Rod Raglin

This blog will touch on the experiences I have as a writer (not to be mistaken for my experience as a writer, i.e. how many books I've written, etc); the pleasure and the pain, the joy and the grief, the satisfaction and the frustration, the magic and the reality - have I left anything out, oh yeah, the rejection, rejection and more rejection,  the humiliation and the embarrassment, the jealousy and the resentment - that pretty much covers it, except for why I do it which perhaps I'll realize along the way. Are you totally confused? Good, let's begin.

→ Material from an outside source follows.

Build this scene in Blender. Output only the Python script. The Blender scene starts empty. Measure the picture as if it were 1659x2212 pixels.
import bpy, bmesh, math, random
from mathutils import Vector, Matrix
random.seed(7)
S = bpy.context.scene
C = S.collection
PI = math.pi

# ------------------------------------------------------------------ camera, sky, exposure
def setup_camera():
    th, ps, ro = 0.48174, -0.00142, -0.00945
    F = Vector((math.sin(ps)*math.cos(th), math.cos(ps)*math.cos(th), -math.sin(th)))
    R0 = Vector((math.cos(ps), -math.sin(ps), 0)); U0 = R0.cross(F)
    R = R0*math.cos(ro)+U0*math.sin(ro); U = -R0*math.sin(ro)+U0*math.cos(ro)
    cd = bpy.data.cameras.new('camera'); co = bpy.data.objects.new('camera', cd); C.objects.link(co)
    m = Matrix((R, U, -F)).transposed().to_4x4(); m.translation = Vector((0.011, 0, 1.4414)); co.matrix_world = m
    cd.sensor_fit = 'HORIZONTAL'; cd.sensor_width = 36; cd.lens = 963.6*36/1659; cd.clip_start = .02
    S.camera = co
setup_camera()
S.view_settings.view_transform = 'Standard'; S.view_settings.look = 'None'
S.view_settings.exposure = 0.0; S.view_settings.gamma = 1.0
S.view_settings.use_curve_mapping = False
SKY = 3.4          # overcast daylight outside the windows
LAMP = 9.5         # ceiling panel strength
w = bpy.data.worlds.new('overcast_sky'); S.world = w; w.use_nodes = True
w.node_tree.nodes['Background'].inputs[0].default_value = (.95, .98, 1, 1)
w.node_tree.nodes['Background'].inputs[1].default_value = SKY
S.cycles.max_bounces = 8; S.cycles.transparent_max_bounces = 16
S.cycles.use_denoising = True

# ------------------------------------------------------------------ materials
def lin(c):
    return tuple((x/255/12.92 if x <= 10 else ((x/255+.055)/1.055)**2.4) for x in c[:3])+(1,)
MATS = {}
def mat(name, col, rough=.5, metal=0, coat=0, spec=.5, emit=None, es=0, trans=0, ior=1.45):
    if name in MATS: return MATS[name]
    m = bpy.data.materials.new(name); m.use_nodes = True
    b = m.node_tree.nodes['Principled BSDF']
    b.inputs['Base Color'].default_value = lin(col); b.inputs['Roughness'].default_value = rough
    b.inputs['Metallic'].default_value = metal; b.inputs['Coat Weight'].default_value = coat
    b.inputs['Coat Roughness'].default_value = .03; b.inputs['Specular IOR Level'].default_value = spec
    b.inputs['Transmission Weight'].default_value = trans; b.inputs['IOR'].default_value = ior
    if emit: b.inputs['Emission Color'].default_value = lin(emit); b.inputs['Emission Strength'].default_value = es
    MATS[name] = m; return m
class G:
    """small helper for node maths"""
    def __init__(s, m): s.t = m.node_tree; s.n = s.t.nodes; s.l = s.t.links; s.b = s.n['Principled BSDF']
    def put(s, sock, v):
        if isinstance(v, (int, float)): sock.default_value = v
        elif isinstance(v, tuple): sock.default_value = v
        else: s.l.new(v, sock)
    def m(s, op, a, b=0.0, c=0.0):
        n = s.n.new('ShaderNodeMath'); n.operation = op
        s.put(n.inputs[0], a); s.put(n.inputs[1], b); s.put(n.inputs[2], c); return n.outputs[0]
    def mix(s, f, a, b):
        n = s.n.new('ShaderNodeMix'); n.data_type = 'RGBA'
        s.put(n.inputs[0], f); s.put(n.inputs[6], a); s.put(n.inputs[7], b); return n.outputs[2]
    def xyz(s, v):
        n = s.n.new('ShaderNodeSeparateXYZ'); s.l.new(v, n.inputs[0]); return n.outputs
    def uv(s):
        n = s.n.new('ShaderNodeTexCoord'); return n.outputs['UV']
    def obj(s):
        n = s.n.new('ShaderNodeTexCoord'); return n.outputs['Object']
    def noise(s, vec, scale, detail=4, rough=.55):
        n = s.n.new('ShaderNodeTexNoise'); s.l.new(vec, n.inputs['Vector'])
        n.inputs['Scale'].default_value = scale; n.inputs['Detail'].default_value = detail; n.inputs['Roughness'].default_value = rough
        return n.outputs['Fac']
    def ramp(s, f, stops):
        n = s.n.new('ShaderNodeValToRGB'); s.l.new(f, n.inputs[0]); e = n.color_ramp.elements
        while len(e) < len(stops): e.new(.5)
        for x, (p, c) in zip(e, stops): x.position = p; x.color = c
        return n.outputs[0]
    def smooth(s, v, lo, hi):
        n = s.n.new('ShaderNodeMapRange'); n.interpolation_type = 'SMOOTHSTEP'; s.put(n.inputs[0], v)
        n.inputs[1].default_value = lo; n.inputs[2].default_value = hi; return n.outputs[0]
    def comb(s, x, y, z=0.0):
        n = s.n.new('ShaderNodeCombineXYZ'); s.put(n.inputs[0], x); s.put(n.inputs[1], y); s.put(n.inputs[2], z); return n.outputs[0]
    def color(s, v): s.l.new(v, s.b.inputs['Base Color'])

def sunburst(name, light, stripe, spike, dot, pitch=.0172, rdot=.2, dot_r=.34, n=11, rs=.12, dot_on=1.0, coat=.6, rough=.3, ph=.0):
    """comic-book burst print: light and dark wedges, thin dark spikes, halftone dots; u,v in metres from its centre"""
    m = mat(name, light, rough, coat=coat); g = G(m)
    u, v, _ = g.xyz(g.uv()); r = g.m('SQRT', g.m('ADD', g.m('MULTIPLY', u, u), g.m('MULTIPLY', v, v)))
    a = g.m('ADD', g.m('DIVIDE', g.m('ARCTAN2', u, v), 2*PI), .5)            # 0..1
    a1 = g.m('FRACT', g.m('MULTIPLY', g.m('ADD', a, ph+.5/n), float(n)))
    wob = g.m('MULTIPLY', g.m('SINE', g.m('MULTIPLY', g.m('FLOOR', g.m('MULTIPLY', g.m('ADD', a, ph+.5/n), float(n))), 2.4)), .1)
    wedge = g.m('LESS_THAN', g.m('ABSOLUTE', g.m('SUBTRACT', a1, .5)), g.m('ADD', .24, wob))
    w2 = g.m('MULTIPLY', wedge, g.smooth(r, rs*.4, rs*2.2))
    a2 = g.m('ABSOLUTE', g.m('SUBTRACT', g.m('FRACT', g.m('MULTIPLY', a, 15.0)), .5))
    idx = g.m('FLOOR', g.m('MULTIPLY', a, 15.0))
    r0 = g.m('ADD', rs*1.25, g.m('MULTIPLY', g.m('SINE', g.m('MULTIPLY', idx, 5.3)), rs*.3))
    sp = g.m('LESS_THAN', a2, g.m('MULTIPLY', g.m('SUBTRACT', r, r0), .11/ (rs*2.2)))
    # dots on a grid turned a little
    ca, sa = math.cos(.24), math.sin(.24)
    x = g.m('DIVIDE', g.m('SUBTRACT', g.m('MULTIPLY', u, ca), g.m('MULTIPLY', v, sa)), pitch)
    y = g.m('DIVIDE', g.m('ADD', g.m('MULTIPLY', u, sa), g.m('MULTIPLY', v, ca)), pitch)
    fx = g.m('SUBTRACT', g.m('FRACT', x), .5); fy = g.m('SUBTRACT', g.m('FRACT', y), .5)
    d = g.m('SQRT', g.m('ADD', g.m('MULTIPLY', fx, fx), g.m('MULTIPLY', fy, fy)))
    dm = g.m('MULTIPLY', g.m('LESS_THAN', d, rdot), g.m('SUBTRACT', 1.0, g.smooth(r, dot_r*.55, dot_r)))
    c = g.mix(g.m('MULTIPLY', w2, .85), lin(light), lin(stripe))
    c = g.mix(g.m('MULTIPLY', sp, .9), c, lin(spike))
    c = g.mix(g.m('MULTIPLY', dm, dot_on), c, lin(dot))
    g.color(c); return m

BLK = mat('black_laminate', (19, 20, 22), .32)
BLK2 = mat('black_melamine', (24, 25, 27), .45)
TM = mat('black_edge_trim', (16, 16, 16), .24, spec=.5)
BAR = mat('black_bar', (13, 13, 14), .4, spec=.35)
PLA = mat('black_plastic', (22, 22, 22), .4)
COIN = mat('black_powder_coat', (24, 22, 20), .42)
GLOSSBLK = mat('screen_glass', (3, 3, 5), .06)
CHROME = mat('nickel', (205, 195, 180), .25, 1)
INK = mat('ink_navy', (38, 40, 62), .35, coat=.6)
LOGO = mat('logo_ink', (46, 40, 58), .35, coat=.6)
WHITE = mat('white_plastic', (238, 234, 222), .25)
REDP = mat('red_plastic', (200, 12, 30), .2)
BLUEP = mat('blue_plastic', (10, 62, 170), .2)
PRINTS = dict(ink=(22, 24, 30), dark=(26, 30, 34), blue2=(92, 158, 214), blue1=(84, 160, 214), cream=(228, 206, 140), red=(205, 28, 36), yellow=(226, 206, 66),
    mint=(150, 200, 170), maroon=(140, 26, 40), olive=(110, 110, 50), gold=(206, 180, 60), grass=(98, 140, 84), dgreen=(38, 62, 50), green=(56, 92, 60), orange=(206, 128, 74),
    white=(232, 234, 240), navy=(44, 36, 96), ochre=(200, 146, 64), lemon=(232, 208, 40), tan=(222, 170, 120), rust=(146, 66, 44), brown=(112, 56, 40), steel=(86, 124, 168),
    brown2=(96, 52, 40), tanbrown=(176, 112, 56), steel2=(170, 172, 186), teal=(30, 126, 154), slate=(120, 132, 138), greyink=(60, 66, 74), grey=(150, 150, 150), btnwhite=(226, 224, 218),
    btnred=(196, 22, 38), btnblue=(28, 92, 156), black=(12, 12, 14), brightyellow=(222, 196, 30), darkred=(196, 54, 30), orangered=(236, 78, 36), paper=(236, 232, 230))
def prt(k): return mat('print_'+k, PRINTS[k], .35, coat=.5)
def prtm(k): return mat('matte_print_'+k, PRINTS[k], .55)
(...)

Crying for the Moon - a dreary, tawdry series of events lacking in motivation

Crying for the Moon: A Novel - Mary Walsh

 

 

Maureen comes from a working class family in St John's, Newfoundland. She's a senior in a Catholic parochial high school.

 

Even though she can't sing she fakes her way into the school choir so she can travel as part of the group to Montreal and perform at Expo '67, the world's fair taking place there in 1967.

 

As soon as she arrives, her and a girlfriend go AWOL and hit the Montreal nightlife.

 

 

Before you can say " G'wan with cha" she gets drunk and wakes up in a strange hotel room having lost her virginity as well as her girlfriend.


Evidently not big deal.

 

She goes back to the hotel, don't know that she ever performs at Expo, but the next night is out looking for her girlfriend in the same bars and has sex with another, more or less anonymous guy all the while not enjoying it one bit, which makes this reader wonder why she does it?

 

Not wanting to hang around with someone she hardly knows she ends up at yet another bar, gets dead drunk and has sex with an "old man".

 

Back home and back at Catholic school in St. John's she throws up on a nun's habit and is announced pregnant and kicked out of school.

 

Her mother, "the Sarge" tells her she isn't going to sit around so she gets a part time job in a discount store where all the other employees hate her.

 

There's more, but none of it has any motivation, there's little character development - it is just one grim situation after another.

 

Why would a "good" girl attending a Catholic school, suddenly go on a sex and drinking binge just because she's away from home?

 

I never found out because I abandoned Crying for the Moon after three chapters. Blame it on a really unsympathetic character and an inability to suspend disbelief.

 

This is a good example of a "celebrity book". The publisher knows the author's fame in other endeavours, in this case author Mary Walsh being somewhat of an comic icon in Canada, will sell enough books to make a profit.

 

Maybe stick to comedy, Mary, or was this book supposed to be a joke and I just didn't get it?